The Finance Minister would eventually stand to handle a question from Liberal Judy Sgro about transfer payments to Ontario, only managing a joke about having not heard Mike Harris’ name in awhile before the Speaker decided his time was up, and later still, the Liberals would send up John McCallum to directly challenge the Finance Minister.

“Mr. Speaker, the Minister of Finance has answered only one question on the budget, and he barely answered that,” Mr. McCallum complained. “I wonder if he would mind standing in his place and explaining to the House what his position is on income splitting?”

Mr. Flaherty stood here and the opposition benches mocked—”Ohh!” they cried—and the Conservatives responded with a standing ovation (of which, for the record, Mr. Harper participated).

“Mr. Speaker, I can assure the honourable member for Markham—Unionville that I am standing in my place,” Mr. Flaherty reported.

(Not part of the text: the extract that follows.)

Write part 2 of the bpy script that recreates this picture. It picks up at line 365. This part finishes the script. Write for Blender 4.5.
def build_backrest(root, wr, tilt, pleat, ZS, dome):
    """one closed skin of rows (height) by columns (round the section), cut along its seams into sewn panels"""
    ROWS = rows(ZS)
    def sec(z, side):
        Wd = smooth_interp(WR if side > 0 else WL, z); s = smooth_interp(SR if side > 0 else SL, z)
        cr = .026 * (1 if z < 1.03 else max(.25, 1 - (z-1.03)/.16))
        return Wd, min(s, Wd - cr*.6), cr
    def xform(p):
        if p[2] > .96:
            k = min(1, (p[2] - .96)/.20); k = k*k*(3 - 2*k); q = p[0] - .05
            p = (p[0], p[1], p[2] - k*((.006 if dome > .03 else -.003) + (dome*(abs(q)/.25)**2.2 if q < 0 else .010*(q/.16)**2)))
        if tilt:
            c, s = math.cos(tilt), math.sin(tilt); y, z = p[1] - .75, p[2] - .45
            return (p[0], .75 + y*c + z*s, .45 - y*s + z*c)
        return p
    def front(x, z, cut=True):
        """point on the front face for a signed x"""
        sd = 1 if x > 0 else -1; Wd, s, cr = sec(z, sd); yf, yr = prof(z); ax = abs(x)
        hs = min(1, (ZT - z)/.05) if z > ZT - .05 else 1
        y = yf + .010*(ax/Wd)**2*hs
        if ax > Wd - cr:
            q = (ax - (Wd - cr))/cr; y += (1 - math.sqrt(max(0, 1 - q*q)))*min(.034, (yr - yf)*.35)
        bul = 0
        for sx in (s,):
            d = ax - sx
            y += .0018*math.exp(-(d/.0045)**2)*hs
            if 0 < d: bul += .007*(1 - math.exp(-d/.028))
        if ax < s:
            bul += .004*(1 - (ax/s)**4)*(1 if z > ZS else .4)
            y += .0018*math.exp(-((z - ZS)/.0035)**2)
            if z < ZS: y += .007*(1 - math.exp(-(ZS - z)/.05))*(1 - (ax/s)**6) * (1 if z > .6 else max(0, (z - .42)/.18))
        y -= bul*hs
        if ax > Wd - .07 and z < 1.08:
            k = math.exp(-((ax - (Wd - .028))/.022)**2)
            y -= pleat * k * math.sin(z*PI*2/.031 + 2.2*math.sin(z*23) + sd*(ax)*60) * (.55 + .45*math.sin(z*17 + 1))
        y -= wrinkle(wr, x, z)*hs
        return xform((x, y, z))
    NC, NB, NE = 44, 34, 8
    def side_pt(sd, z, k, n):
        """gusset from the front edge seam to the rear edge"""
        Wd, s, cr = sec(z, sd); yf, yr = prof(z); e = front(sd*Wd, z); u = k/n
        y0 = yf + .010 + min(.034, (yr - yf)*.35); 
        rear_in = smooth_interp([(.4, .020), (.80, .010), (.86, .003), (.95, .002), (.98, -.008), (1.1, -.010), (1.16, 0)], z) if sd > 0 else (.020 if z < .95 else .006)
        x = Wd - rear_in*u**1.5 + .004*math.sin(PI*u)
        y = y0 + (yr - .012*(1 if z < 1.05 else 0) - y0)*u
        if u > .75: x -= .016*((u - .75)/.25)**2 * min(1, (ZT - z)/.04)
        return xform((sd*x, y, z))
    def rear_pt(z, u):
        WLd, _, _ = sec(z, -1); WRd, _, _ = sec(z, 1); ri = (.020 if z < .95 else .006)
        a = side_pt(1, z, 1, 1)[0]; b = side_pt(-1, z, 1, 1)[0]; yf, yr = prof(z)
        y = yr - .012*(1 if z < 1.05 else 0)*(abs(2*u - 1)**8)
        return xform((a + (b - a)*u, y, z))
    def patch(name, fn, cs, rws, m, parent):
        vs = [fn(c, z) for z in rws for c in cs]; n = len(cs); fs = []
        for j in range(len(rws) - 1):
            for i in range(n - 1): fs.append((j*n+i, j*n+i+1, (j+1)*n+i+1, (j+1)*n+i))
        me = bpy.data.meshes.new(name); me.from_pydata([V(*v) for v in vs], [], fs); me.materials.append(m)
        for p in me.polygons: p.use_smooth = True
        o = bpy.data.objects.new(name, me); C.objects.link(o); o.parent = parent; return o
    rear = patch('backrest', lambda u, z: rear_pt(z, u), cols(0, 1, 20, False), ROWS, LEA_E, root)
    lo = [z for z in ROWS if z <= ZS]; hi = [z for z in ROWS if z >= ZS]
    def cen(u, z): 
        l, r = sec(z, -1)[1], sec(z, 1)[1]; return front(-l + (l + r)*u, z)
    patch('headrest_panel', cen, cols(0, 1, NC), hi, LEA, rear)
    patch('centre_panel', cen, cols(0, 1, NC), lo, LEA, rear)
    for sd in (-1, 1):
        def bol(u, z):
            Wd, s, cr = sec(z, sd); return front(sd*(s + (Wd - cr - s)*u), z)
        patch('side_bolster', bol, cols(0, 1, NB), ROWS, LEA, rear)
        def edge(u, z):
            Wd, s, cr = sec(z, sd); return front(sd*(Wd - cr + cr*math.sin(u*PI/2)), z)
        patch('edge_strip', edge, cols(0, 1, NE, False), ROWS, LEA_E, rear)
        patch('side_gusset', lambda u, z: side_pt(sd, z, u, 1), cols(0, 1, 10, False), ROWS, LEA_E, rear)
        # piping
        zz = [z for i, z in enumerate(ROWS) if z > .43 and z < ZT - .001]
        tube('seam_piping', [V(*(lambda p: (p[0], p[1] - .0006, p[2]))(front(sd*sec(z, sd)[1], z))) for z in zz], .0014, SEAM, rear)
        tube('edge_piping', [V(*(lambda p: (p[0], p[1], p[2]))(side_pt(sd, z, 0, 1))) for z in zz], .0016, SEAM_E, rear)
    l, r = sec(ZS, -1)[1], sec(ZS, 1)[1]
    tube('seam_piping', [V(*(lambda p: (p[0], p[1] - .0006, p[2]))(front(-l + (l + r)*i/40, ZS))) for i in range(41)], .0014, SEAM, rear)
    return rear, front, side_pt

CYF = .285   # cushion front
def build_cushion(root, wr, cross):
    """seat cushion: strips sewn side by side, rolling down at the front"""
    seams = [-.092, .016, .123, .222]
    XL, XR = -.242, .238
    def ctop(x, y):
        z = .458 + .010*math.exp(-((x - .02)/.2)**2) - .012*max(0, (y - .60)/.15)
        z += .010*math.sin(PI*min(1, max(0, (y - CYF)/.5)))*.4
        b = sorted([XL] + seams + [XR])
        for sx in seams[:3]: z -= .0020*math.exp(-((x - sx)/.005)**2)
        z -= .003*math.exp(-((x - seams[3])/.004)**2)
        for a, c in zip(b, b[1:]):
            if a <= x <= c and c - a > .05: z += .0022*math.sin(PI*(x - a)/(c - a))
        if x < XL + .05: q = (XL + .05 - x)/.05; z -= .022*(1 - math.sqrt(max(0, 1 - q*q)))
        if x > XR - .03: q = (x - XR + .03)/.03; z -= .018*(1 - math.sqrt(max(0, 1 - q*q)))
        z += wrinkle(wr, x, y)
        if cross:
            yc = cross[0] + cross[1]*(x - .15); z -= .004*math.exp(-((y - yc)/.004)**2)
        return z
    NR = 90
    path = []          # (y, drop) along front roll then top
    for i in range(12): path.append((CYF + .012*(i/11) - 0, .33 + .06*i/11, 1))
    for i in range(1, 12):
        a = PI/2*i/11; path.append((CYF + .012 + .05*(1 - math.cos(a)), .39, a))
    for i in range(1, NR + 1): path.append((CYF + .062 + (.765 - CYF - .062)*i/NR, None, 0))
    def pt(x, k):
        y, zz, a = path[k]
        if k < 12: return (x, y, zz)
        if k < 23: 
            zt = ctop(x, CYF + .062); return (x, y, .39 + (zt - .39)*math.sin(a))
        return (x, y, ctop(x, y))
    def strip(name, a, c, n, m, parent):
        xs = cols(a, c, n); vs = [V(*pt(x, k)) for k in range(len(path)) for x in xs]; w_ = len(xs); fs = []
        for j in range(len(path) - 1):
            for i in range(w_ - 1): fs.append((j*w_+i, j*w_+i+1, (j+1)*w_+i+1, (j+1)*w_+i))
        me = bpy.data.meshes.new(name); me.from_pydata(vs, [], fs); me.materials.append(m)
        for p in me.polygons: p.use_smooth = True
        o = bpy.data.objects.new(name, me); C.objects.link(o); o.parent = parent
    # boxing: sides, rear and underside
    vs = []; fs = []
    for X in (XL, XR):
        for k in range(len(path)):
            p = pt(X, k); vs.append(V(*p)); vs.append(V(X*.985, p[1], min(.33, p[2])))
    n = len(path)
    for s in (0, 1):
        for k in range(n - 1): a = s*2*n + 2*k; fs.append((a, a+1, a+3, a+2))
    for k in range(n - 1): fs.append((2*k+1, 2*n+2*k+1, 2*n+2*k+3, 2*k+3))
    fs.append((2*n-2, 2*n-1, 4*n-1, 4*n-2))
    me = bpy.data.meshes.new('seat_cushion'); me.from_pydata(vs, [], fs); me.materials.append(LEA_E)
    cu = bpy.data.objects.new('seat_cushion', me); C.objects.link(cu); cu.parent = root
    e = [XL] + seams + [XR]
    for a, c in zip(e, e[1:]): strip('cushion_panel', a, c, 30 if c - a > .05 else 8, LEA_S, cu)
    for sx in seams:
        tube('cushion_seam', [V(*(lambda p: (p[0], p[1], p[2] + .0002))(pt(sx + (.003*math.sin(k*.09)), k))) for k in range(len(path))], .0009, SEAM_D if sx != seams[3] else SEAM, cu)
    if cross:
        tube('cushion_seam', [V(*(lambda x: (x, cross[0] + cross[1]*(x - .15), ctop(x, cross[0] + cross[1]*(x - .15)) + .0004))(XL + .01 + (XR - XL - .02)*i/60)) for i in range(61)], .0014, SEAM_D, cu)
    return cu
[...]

The House was now quiet as the Finance Minister proceeded.

“The budget is not balanced yet, as he may have noted yesterday. We hope and we expect that it will be balanced next year,” he explained. “We remain committed to tax relief for Canadian families.”

After Question Period, for the record, Mr. Harper and Mr. Flaherty would appear to share a friendly exchange (possibly even a chuckle), still in their seats for a moment while the House moved on to other business.

A short while after, Mr. Flaherty passed through the foyer, at least long enough to get to the stairs and thus just long enough to be caught by the loitering hordes. He reported to reporters what he had just said in the House and then he turned and slowly shuffled up the stairs as reporters shouted questions after him. He seemed to smile as he turned to go up the second flight.

Whatever the future in particular holds for the minister and the policy, perhaps we can hope the future generally includes more hard, analytical looks and fulsome discussions.